Lalu ibu itu menatap wajah anaknya, betapa mengenaskan. Wajah buah hatinya itu sudah terlihat lelah. Suaranya serak. Ia merasa amat kasihan, dan ingin memeluknya. Ia ingin membiarkan anak tidak sikat gigi, lalu cepat beristirahat.
Dalam keadaan hampir frustasi dan nyaris ingin mengalah, ibu itu ingat tentang pentingnya konsistensi dalam mendidik anak. Ia pun teringat, sebagai orang tua jangan takut saat menerapkan konsistensi, mungkin anak akan tantrum untuk adu kekuatan.
Ibu itu menarik nafas panjang dan hatinya menjadi sedikit ringan dan bertekad untuk tetap konsisten, namun dengan sikap tenang dan lembut, tanpa ancaman dan kemarahan. Ibu itu pun berkata, “Sayang, Ummi di sini ya menunggu Ade. Kita hanya akan tidur kalau sudah sikat gigi. Ummi sudah siapkan buku untuk kita baca sebelum tidur!” kata ibu tersebut yang sangat tahu kegemaran anaknya, yaitu dibacakan buku.
Selama anak itu menangis, ia dan suaminya berdiskusi tentang arti penting konsistensi. Tujuannya mereka saling menguatkan, agar tak cepat menyerah.
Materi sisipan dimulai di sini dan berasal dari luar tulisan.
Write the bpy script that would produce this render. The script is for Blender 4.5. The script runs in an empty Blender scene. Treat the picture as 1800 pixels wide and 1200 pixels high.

Ayah si anak itu membuka sebuah buku cerita dan membacakannya pada istrinya. Buku itu bercerita tentang buaya yang sakit gigi karena suka makan permen namun malas sikat gigi.
Anak itu masih menangis tapi suaranya sudah lebih pelan. Lalu ia bilang, “Ummi aku ingin dipeluk Ummi!”
“Ya ummi juga ingin peluk Ade. Ummi akan peluk kalau Ade akan tidur, tapi setelah sikat gigi ya!” jawab si ibu lembut.
Tangisannya mereda lalu mendekat, “Ummi, aku mau sikat gigi!” katanya. Si ibu pun bernafas lega.
Setelah acara bersih-bersih selesai dan ke tempat tidur, lalu ibu itu membacakan buku cerita tentang buaya yang sakit gigi karena suka makan permen namun malas sikat gigi, belum selesai buku dibaca anak itu sudah tertidur.
Keesokan paginya, anak itu bicara sama ayahnya, “Abi, masa buaya tidak mau sikat gigi kalau mau tidur!” katanya. Tentu saja si ibu ingin tertawa mendengar ucapannya. Ia bersyukur malam itu ia bisa melewati malam itu dengan kesabaran terjaga untuk menjalankan konsistensi dalam menegakkan aturan serta membiasakan kegiatan positif.
Kisah di atas tentu kerap dialami para ibu. Godaan untuk melanggar aturan karena tidak tahan dengan amukan anak. Jika hal itu terjadi, maka selanjutnya anak akan menjadikan ‘amukan’ sebagai senjata untuk memenuhi keinginannya, menolak yang tak disukainya, dan untuk mengendalikan orang tua.
Namun jika orang tua konsiten, anak akan belajar bahwa tidak ada gunanya nangis dan ngamuk, karena hanya akan membuatnya tak nyaman dan lelah.
Saat anak ngamuk, orang tua bisa tetap menunjukkan rasa kasih sayang dan rasa respek pada anak. Orang tua hanya menunjukkan ketidaksetujuan pada sikap anak saja, dan selalu siap menolong anak untuk tetap konsisten pada aturan yang sudah ditetapkan.